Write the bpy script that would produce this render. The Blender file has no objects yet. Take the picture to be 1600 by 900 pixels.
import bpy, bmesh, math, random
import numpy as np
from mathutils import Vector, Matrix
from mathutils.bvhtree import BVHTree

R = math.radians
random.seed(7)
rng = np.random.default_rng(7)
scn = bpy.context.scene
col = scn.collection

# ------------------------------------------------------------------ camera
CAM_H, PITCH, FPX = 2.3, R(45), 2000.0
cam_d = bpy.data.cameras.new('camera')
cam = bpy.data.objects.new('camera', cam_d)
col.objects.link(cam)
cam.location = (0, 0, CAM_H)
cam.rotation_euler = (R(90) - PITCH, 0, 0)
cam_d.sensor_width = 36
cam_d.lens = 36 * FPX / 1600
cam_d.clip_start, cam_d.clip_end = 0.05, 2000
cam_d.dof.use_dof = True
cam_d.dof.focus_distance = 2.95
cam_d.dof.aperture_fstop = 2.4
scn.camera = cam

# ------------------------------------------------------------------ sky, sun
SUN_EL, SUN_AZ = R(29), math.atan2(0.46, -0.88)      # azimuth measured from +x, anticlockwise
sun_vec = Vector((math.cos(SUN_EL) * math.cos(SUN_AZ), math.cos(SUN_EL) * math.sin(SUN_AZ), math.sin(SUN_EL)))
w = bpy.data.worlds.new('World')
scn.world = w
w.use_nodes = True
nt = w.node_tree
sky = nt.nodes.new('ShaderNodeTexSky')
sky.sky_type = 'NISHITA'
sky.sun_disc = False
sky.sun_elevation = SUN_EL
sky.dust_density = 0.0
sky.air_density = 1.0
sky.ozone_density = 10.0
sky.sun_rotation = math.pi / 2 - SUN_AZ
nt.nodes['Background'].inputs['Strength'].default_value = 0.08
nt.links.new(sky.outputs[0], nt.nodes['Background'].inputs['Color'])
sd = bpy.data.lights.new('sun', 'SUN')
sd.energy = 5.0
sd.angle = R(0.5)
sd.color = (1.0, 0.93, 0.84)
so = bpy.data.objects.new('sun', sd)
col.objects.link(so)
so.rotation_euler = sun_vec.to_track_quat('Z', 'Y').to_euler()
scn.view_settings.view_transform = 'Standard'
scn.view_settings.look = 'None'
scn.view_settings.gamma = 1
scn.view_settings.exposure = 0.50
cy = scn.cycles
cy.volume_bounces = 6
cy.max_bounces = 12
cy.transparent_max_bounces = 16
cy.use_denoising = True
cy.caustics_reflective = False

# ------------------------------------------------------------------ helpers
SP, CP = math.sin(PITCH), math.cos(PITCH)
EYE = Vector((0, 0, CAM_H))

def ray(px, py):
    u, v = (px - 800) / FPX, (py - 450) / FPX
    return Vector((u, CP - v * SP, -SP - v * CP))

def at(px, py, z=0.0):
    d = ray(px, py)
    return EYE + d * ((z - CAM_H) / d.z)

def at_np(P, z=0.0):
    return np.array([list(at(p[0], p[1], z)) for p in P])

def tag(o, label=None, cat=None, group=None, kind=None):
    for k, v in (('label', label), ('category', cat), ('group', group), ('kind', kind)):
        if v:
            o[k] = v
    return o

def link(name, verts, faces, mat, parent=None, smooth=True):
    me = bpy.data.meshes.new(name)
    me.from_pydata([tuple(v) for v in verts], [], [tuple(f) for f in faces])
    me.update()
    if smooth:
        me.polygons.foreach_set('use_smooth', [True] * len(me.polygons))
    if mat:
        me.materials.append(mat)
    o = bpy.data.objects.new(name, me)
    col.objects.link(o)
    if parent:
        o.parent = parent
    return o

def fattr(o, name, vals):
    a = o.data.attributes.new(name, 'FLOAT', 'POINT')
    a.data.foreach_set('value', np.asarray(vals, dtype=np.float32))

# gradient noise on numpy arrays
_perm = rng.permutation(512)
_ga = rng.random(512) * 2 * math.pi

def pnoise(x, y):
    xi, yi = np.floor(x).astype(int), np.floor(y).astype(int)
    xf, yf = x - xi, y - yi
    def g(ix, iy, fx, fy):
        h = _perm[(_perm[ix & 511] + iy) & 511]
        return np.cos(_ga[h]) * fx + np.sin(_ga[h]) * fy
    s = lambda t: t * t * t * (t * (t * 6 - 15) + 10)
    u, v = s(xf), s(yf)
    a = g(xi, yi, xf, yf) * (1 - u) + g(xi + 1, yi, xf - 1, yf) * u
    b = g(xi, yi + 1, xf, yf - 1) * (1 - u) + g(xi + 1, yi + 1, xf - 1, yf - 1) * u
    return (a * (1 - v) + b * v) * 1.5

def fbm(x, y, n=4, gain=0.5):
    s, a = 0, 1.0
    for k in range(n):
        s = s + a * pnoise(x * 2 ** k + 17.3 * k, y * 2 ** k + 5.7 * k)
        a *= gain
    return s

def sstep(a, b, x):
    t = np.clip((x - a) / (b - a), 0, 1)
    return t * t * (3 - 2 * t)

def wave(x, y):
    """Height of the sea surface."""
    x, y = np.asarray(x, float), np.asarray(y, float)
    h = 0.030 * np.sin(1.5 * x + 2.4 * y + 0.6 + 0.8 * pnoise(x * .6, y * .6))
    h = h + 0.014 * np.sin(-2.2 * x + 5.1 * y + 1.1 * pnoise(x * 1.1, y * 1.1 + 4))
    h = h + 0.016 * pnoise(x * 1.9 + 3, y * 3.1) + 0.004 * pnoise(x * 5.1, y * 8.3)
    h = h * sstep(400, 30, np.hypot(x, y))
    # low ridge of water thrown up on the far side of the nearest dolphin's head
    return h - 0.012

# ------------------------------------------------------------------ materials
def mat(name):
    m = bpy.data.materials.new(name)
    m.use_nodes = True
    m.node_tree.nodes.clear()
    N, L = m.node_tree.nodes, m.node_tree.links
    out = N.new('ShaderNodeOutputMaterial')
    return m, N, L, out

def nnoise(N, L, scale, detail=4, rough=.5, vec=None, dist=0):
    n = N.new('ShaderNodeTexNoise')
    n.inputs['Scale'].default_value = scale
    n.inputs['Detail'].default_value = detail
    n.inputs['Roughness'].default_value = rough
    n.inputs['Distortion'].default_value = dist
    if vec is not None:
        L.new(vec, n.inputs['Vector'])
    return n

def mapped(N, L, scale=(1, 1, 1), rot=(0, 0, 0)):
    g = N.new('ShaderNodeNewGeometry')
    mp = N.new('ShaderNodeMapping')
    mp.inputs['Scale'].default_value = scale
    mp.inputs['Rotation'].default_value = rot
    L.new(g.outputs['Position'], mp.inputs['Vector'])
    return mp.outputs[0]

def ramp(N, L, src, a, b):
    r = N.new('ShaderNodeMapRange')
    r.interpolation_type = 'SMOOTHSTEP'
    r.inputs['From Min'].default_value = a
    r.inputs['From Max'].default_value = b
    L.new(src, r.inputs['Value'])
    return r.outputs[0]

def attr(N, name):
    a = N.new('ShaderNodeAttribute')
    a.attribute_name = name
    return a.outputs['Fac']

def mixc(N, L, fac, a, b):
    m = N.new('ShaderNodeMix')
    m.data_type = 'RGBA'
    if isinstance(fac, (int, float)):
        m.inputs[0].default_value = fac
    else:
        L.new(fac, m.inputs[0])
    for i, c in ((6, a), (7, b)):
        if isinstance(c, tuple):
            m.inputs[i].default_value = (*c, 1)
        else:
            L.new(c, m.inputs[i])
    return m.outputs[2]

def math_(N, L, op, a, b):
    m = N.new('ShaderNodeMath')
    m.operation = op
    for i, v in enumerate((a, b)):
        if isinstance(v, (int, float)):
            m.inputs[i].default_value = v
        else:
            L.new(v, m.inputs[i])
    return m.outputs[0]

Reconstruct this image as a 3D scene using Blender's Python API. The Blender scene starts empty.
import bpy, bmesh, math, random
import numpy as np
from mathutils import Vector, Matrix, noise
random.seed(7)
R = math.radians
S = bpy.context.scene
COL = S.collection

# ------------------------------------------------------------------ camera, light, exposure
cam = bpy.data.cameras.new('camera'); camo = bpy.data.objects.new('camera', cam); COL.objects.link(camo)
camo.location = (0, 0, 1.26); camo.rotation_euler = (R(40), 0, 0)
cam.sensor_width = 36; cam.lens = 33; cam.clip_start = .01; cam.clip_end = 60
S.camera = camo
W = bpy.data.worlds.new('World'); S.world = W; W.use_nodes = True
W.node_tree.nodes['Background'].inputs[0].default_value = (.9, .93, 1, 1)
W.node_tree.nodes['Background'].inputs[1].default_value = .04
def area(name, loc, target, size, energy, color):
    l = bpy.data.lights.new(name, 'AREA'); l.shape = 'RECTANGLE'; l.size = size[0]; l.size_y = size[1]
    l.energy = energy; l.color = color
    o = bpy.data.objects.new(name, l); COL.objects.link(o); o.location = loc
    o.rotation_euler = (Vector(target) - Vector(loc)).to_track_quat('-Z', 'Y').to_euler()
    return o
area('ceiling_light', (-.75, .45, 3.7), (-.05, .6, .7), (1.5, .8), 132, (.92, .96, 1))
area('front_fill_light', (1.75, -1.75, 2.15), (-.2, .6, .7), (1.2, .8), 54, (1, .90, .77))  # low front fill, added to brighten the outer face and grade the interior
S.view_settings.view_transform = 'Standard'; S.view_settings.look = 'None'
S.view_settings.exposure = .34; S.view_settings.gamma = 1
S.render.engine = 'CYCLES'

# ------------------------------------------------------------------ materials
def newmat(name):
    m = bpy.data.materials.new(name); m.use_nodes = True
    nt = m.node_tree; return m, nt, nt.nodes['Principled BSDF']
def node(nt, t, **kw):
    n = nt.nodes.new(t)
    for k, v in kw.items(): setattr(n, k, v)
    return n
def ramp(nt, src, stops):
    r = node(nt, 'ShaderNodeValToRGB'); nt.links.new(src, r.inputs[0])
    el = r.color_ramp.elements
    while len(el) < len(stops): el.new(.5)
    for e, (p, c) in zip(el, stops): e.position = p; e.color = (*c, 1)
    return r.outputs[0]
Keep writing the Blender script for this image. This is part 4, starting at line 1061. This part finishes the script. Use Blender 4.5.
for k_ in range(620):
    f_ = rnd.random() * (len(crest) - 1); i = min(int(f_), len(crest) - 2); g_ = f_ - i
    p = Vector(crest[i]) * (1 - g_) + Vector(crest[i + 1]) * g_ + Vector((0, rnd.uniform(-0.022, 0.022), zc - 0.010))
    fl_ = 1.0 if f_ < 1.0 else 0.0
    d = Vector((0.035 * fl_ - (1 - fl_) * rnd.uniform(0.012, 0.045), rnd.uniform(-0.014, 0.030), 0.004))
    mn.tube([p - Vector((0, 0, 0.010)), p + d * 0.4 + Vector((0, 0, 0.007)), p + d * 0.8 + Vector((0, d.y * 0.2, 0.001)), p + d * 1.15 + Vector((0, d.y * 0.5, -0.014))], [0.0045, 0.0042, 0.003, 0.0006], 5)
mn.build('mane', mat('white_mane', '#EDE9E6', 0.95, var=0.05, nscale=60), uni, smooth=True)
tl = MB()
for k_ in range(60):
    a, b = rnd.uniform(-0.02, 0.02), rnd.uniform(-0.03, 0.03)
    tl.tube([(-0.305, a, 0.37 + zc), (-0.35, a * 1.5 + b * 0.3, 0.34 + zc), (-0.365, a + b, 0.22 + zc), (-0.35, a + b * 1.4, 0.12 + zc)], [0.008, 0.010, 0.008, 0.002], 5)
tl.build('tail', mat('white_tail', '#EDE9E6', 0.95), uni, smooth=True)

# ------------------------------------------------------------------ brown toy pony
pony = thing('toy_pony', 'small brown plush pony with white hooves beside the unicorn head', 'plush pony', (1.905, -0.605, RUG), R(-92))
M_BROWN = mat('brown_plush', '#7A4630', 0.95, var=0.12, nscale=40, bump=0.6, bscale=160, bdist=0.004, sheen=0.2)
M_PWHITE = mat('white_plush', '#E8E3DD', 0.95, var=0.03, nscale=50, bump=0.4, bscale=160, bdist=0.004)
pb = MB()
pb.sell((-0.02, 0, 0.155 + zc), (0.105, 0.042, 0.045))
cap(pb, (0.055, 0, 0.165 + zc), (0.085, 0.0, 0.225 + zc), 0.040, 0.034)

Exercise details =
Print exactly the lines from the beginning of the entries through the line with "scn.camera = cam". Output nothing more.

The solution =
Write the bpy script that would produce this render. The Blender file has no objects yet. Take the picture to be 1600 by 900 pixels.
import bpy, bmesh, math, random
import numpy as np
from mathutils import Vector, Matrix
from mathutils.bvhtree import BVHTree

R = math.radians
random.seed(7)
rng = np.random.default_rng(7)
scn = bpy.context.scene
col = scn.collection

# ------------------------------------------------------------------ camera
CAM_H, PITCH, FPX = 2.3, R(45), 2000.0
cam_d = bpy.data.cameras.new('camera')
cam = bpy.data.objects.new('camera', cam_d)
col.objects.link(cam)
cam.location = (0, 0, CAM_H)
cam.rotation_euler = (R(90) - PITCH, 0, 0)
cam_d.sensor_width = 36
cam_d.lens = 36 * FPX / 1600
cam_d.clip_start, cam_d.clip_end = 0.05, 2000
cam_d.dof.use_dof = True
cam_d.dof.focus_distance = 2.95
cam_d.dof.aperture_fstop = 2.4
scn.camera = cam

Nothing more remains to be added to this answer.